=== Dataset extract ===

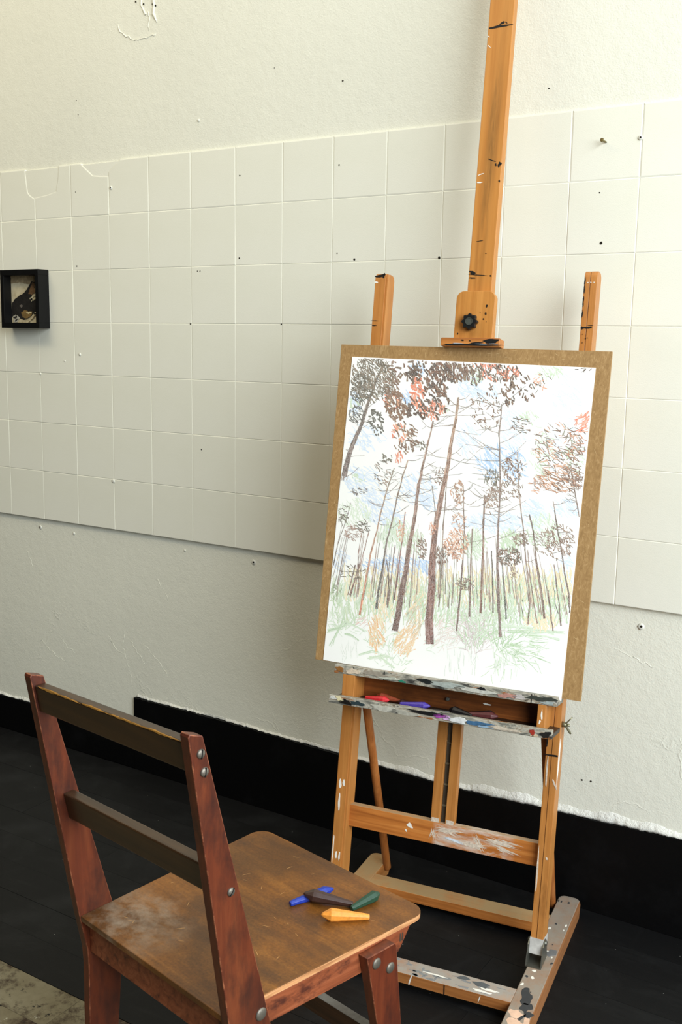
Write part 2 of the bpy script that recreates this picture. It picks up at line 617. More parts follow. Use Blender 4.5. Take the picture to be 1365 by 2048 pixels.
# white lumpy plaster lip above both bases
t = NT('rough_white_plaster')
t.bump(t.noise(140.0, None, 5, 0.7), 0.8, 0.006)
M_ROUGH = t.done(t.ramp(t.noise(14.0), ((0.3, c4((238, 238, 226))), (0.7, c4((246, 246, 238))))), 0.7, 0.25)
for nm, xa, xb, fn, amp in (('plaster_edge', 0.517, 3.2, topz, 1.0), ('plaster_edge', -1.6, 0.505, lambda x: .111, 0.45)):
    rs = []
    d = 0.0
    for x in np.arange(xa, xb, 0.004):
        b = fn(x) + rnd.gauss(0.0003, .0007)
        amx = amp * (min(1.0, max(.3, .3 + .7 * (x - 1.15) / .5)) if amp == 1.0 else 1.0)
        hh = amx * (0.017 + 0.004 * math.sin(x * 23) + 0.003 * math.sin(x * 61 + 1)) + rnd.gauss(0, .0008)
        d = d * .7 + rnd.gauss(0, .0006)
        k = 0.0022 + 0.0012 * math.sin(x * 17) + d + (1 - amx) * .006
        rs.append([(x, 0.012, b), (x, 0.002 + k, b - .0002), (x, k, b + .3 * hh), (x, 0.0025 + k, b + .6 * hh), (x, 0.0095, b + hh), (x, 0.012, b + hh + .004)])
    MB().rings(rs).build(nm, M_ROUGH, wall)

# ------------------------------------------------------------------ floor of narrow boards, the border painted black
PW = 0.098
fb = MB().box(WX0, WX1, -3.4, 0.14, -0.06, -0.018).build('floor', flat('dark_subfloor', (14, 13, 12), 0.9, 0.1))
tag(fb, 'narrow floorboards, painted black along the wall and bare beyond', 'floor', kind='structure')


def plank_mesh(L, mat):
    b = MB().box(-L / 2 + .0003, L / 2 - .0003, -PW / 2 + .0003, PW / 2 - .0003, -0.018, 0.0)
    me = bpy.data.meshes.new('plank')
    me.from_pydata(b.v, [], b.f)
    me.materials.append(mat)
    return me


LEN = 1.36
pm = {k: plank_mesh(LEN, k2) for k, k2 in (('b', M_BLACKFLOOR), ('w', M_BARE))}
rnd = random.Random(12)
for rowi in range(31):
    y = -PW * (rowi + 0.5)
    off = 1.862 - LEN / 2 if rowi == 5 else rnd.uniform(0, LEN)
    x = WX0 - LEN / 2 + ((off - WX0 + LEN / 2) % LEN)
    while x < WX1 + LEN / 2:
        o = bpy.data.objects.new('plank', pm['b' if rowi < 9 else 'w'])
        link(o, fb)
        o.location = (x + (LEN / 2 - LEN / 2), y, rnd.uniform(-.0004, .0001) - (0.0012 if rowi > 8 else 0))
        x += LEN

# ------------------------------------------------------------------ framed picture on the wall
pf = empty('picture_frame', (0.116, 0.0, 1.312))
tag(pf, 'small deep black box frame holding a dark abstract picture on the tiles', 'picture frame')
M_FRAME = flat('black_frame_paint', (13, 13, 13), 0.5, 0.2)
X0, X1, Z0, Z1, DP = -0.083, 0.083, 0.0, 0.171, -0.041
for nm, bx in (('frame_rail', (X0, X1, DP, 0.0, Z1 - .016, Z1)), ('frame_rail', (X0, X1, DP, 0.0, Z0, Z0 + .016)),
               ('frame_stile', (X0, X0 + .014, DP, 0.0, Z0 + .016, Z1 - .016)), ('frame_stile', (X1 - .014, X1, DP, 0.0, Z0 + .016, Z1 - .016))):
    MB().box(*bx).build(nm, M_FRAME, pf, 0.0006)
t = NT('abstract_picture')
cr = t.ramp(t.noise(26.0, None, 6, 0.6), ((0.3, c4((150, 132, 96))), (0.5, c4((206, 194, 160))), (0.7, c4((222, 212, 182)))))
pic = MB().box(X0 + .014, X1 - .014, -0.012, -0.002, Z0 + .016, Z1 - .016).build('picture', t.done(cr, 0.6, 0.3), pf)


def poly(name, pts, col, y, parent, thick=.0004, mat=None):
    rj = random.Random(int(abs(pts[0][0] * 1e6)) + len(pts))
    q = []
    for (xa, za), (xb, zb) in zip(pts, pts[1:] + pts[:1]):
        k = max(1, int(math.hypot(xb - xa, zb - za) / .004))
        q += [(xa + (xb - xa) * i / k + (rj.gauss(0, .0009) if i else 0), za + (zb - za) * i / k + (rj.gauss(0, .0009) if i else 0)) for i in range(k)]
    xl, xh, zl, zh = X0 + .0142, X1 - .0142, Z0 + .0162, Z1 - .0162
    q = [(min(max(x, xl), xh), min(max(z, zl), zh)) for x, z in q]
    a = [(x, y, z) for x, z in q]
    b = [(x, y - thick, z) for x, z in q]
    return MB().loft(a, b).build(name, mat or flat('pigment_%d_%d_%d' % col, col, 0.6, 0.25, var=0.3, scale=120), parent)


def pp(u, v):  # picture coords: u 0..1 left-right, v 0..1 bottom-top
    return (X0 + .014 + u * .84 * (X1 - X0 - .028), Z0 + .016 + v * (Z1 - Z0 - .032))


yb = -0.0122
poly('brush_shape', [pp(*q) for q in ((0, .84), (.35, .86), (.7, .82), (1, .86), (1, 1), (0, 1))], (158, 140, 108), yb, pic)
poly('brush_shape', [pp(*q) for q in ((0.0, .12), (.02, .40), (.12, .50), (.3, .58), (.5, .64), (.68, .78), (.80, .88), (.90, .86), (.88, .72), (.80, .62), (.78, .52), (1, .46), (1, .28), (.86, .22), (.7, .12), (.46, .06), (.3, .10), (.15, .18))], (38, 36, 34), yb - .0003, pic)
poly('brush_shape', [pp(*q) for q in ((.66, .62), (.72, .72), (.82, .86), (.90, .84), (.89, .72), (.93, .66), (.80, .59))], (112, 86, 60), yb - .0006, pic)
poly('brush_shape', [pp(*q) for q in ((.36, .22), (.5, .28), (.62, .25), (.80, .24), (.72, .13), (.52, .09), (.42, .12))], (128, 104, 62), yb - .0006, pic)
poly('brush_shape', [pp(*q) for q in ((.56, .225), (.78, .235), (.76, .215), (.58, .205))], (214, 202, 160), yb - .0009, pic)
poly('brush_shape', [pp(*q) for q in ((.04, .14), (.14, .17), (.30, .12), (.22, .02), (.10, .01))], (176, 172, 158), yb - .0006, pic)
poly('brush_shape', [pp(*q) for q in ((.05, .12), (.2, .15), (.22, .12), (.08, .09))], (50, 48, 44), yb - .0009, pic)
poly('brush_shape', [pp(*q) for q in ((.12, .05), (.24, .10), (.25, .075), (.14, .02))], (50, 48, 44), yb - .0009, pic)
for q in ((.70, .52), (.76, .47)):
    poly('brush_shape', [pp(q[0], q[1]), pp(1, q[1] + .10), pp(1, q[1] + .075), pp(q[0] + .02, q[1] - .02)], (206, 200, 172), yb - .0009, pic)
poly('brush_shape', [pp(*q) for q in ((.84, .20), (1, .21), (1, .19), (.84, .18))], (22, 20, 18), yb - .0009, pic)
poly('brush_shape', [pp(*q) for q in ((.30, .36), (.40, .40), (.44, .36), (.38, .32))], (104, 98, 92), yb - .0009, pic)
poly('brush_shape', [pp(*q) for q in ((.62, 0), (.80, .10), (.93, .20), (.95, .19), (.82, .09), (.65, 0))], (120, 104, 74), yb - .0009, pic)

# ------------------------------------------------------------------ easel
OX, OY, YAW, TH, HZ = 1.7116, -0.3567, 0.1485, 0.1493, 0.0597
easel = empty('easel', (OX, OY, 0), YAW)
tag(easel, 'tall orange-brown wooden studio easel with paint-crusted tray and long mast', 'easel')
LEAN = Matrix.Translation((0, 0, HZ)) @ Matrix.Rotation(-TH, 4, 'X')   # local x = width, y = away from the painter, z = up the legs
EZ = Matrix.Translation((OX, OY, 0)) @ Matrix.Rotation(YAW, 4, 'Z') @ LEAN

OB, OD, OL = (184, 122, 60), (168, 106, 48), (196, 134, 70)
W_Z = wood('easel_wood_upright', OB, OD, OL, 'Z', stain=(96, 58, 26), stain_lo=.60, stain_hi=.80)
W_MAST = wood('easel_wood_mast', (190, 128, 60), (176, 114, 50), (202, 140, 70), 'Z')
W_X = wood('easel_wood_rail', (190, 116, 52), (156, 88, 36), (208, 138, 70), 'X', dust=(172, 148, 112), dustamt=.85)
W_TRAY = wood('easel_wood_tray', (150, 84, 36), (112, 60, 24), (172, 102, 48), 'X', stain=(52, 30, 16), stain_lo=.5, stain_hi=.75)
W_SKIDR = wood('easel_wood_skid_painted', (158, 106, 66), (130, 84, 48), (178, 124, 82), 'Y', dust=(146, 138, 126), dustamt=.95)
W_SKIDL = wood('easel_wood_skid', (178, 116, 60), (142, 86, 42), (198, 136, 78), 'Y', dust=(166, 142, 104), dustamt=.9)
W_CROSSF = wood('easel_wood_cross_painted', (172, 112, 60), (136, 82, 40), (192, 132, 76), 'X', dust=(158, 154, 146), dustamt=.95)
W_CROSSR = wood('easel_wood_cross', (190, 118, 56), (154, 90, 40), (208, 140, 76), 'X', dust=(170, 146, 106), dustamt=.9)
M_METAL = flat('dull_steel', (128, 128, 118), 0.42, 0.5, 0.85)
M_DARKMETAL = flat('dark_steel', (96, 94, 84), 0.5, 0.5, 0.7)
M_BLACK = flat('black_paint', (24, 23, 22), 0.5, 0.3)
M_WHITE = flat('white_paint', (232, 230, 220), 0.55, 0.3, var=.06)
M_WASH = flat('thin_white_paint', (204, 190, 172), 0.6, 0.3, var=.25, scale=220)
M_BLUEWASH = flat('pale_blue_paint', (204, 212, 220), 0.6, 0.3, var=.12, scale=200)
M_SMUDGE = flat('dark_smudge', (128, 84, 36), 0.55, 0.3, var=.15, scale=200)

WL1, WL0, WR0, WR1, HS = -0.2583, -0.208, 0.2084, 0.2585, 0.0396
TL = 0.0418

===

Prompt: Exactly reproduce the run of lines from the start of the listing through the line with "tag(fb, 'narrow floorboards, painted", inclusive; pictures are not copied.

Output of the task:
Write part 2 of the bpy script that recreates this picture. It picks up at line 617. More parts follow. Use Blender 4.5. Take the picture to be 1365 by 2048 pixels.
# white lumpy plaster lip above both bases
t = NT('rough_white_plaster')
t.bump(t.noise(140.0, None, 5, 0.7), 0.8, 0.006)
M_ROUGH = t.done(t.ramp(t.noise(14.0), ((0.3, c4((238, 238, 226))), (0.7, c4((246, 246, 238))))), 0.7, 0.25)
for nm, xa, xb, fn, amp in (('plaster_edge', 0.517, 3.2, topz, 1.0), ('plaster_edge', -1.6, 0.505, lambda x: .111, 0.45)):
    rs = []
    d = 0.0
    for x in np.arange(xa, xb, 0.004):
        b = fn(x) + rnd.gauss(0.0003, .0007)
        amx = amp * (min(1.0, max(.3, .3 + .7 * (x - 1.15) / .5)) if amp == 1.0 else 1.0)
        hh = amx * (0.017 + 0.004 * math.sin(x * 23) + 0.003 * math.sin(x * 61 + 1)) + rnd.gauss(0, .0008)
        d = d * .7 + rnd.gauss(0, .0006)
        k = 0.0022 + 0.0012 * math.sin(x * 17) + d + (1 - amx) * .006
        rs.append([(x, 0.012, b), (x, 0.002 + k, b - .0002), (x, k, b + .3 * hh), (x, 0.0025 + k, b + .6 * hh), (x, 0.0095, b + hh), (x, 0.012, b + hh + .004)])
    MB().rings(rs).build(nm, M_ROUGH, wall)

# ------------------------------------------------------------------ floor of narrow boards, the border painted black
PW = 0.098
fb = MB().box(WX0, WX1, -3.4, 0.14, -0.06, -0.018).build('floor', flat('dark_subfloor', (14, 13, 12), 0.9, 0.1))
tag(fb, 'narrow floorboards, painted black along the wall and bare beyond', 'floor', kind='structure')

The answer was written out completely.